Entre o poder e a graça
Fé, Ritual e Poder
Não raro, as pessoas se reúnem em torno da fé. Surgem templos, igrejas, terreiros e outros espaços sagrados. No entanto, nas religiões, o ritual é a fé em ato, sua materialização no mundo — no corpo, na vestimenta, no canto, no gesto. O ato da fé é o grande momento religioso, a celebração da comunhão com o sagrado e com nossos pares (e a fronteira entre ambos muitas vezes se dissolve). Os templos, quando esvaziados do ritual, são como ruínas, e cada símbolo neles costurado se assemelha a brinquedos abandonados, sem crianças que os despertem. A fé genuína é mais brinquedo que trabalho, pois o brinquedo existe por si mesmo, para si mesmo. Entre o brinquedo e quem brinca, a vida se revela em toda a sua graça. Quando a fé se confunde com trabalho, o ritual se torna uma coreografia desapaixonada, destinada a agradar os deuses com uma suposta técnica de culto, na esperança de alcançar a salvação. Labora-se no culto, cobra-se a recompensa. Mas os deuses não se interessam por técnicas — para isso existe a ciência, o discurso. Também não gostam de cobranças — para isso existem bancos e patrões. Os deuses se deliciam com os poemas, as cantigas, as brincadeiras. Por isso, há mais revelação nos brincos da infância do que em muitos rituais religiosos, contaminados há muito tempo por vícios violentos, o pior deles sendo o poder. Porque, às vezes, o ato da fé — a ritualidade conduzida como festa e brincadeira — dá lugar a atitudes de poder. Fé e poder estão em lugares distantes. O poder é guloso; a fé divide. O poder é estúpido; a fé é gentil. O poder é grande; a fé é desmedida. É poderosa a divindade que compartilha seu poder com os fracos, e, assim, o poder deixa de existir. Há apenas graça. Na aparência, não raro, as pessoas se reúnem em torno da fé, mas, na verdade, reúnem-se para disputar poder: quem será o mestre? O puro? Quem é o adivinho? O sábio? O guia? Quem? E a fé se transforma em uma poça rasa no chão batido.
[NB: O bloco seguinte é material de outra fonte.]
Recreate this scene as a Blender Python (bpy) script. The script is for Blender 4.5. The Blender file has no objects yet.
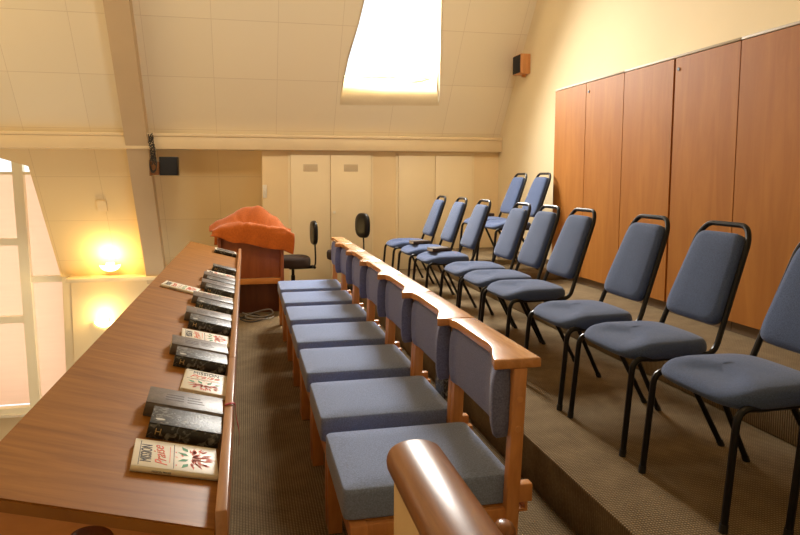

Por isso, estou cada vez mais convencido de que a fé genuína tem muito a ver com modos de viver juntos mais justos, já que o ritual é uma das práticas políticas mais antigas e básicas da coletividade humana — o berço da vida comum. Que nosso compromisso religioso seja a defesa de uma fé sem poder, mas cheia de graça, e, por isso, sempre agraciada.
As Religiões de Terreiro e o Poder
Se olharmos mais de perto para as religiões de terreiro, veremos que o poder também as consome e as corrompe. Quantos pais e mães de santo, zeladores, mestres e outros líderes conduzem seus ritos com uma arrogância estranha, como se dominassem uma técnica infalível de culto? Quantos filhos de terreiro, por terem mais tempo de salão, tratam os noviços com a mesma arrogância que aprenderam de seus iniciadores? E, assim, quantos já não abandonaram a fé, por se sentirem tão agredidos nela quanto na crueza do cotidiano? A ritualidade é a construção coletiva de novos mundos, mesmo que experimentados apenas na meia-luz dos barracões, tendas ou garagens. Mundos habitados pela poesia dos encantados, caboclos, guias, orixás, santos, inquices e voduns. Se, nos espaços religiosos, o mundo repete as estruturas de dominação do mundo comum, então tudo neles está errado. As religiões afro-brasileiras são herdeiras da resistência espiritual e identitária dos povos africanos escravizados. No entanto, muitas vezes as transformamos em teologias do cativeiro, e não da libertação. Que ancestral se alegraria ao ver, dentro de seu próprio culto, novas formas de chibata, que silenciosamente afastam seus herdeiros? O poder é dissimulado; a graça é franca. O poder silencia; a fé ouve. O poder é de poucos; a graça é para sempre nossa.